December 03, 2007

Shock Troops update: Foer stops digging

The New Republic disavows Scott Beauchamp, apparently after repeated failures by Beauchamp to release copies of the statements he made to the military on the "Shock Troops" article:

"In retrospect, we never should have put Beauchamp in this situation. He was a young soldier in a war zone, an untried writer without journalistic training. We published his accounts of sensitive events while granting him the shield of anonymity--which, in the wrong hands, can become license to exaggerate, if not fabricate."

Exactly right, and basically this blog's line all along. Hey, better late than never.

One quibble. TNR Franklin Foer: "The Army later confirmed to us that it had, indeed, prevented Beauchamp from speaking." It would be interesting to read the substantiation on this. The army's line at the time was, "We are not preventing [Beauchamp] from speaking to TNR or anyone. He has full access to the [public] phones."

As John Tabin writes correctly today, the army's "prevent[ing] Beauchamp from speaking" really seems to equate to their not actively forcing Beauchamp to return TNR's repeated messages from Iraq. I'm really not sure that's the army's job.

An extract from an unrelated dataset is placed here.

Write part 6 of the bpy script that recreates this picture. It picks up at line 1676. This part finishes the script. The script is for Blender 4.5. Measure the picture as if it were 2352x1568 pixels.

Andrew Sullivan has it about right, I think, too. The people shouting "treason" at TNR this whole time were clearly idiots. Never ascribe something to treason when a bout of incompetence and cavalierism will do just fine. TNR is still a good read; its editors are undoubtedly loyal citizens. From top to bottom, their staff involved in this story just simply didn't have either the experience or discipline to perform up to established standards of practice this one time, a professional failure for which they're paying the price now. That's all this ever was, no matter how much people might have wanted it to be something more.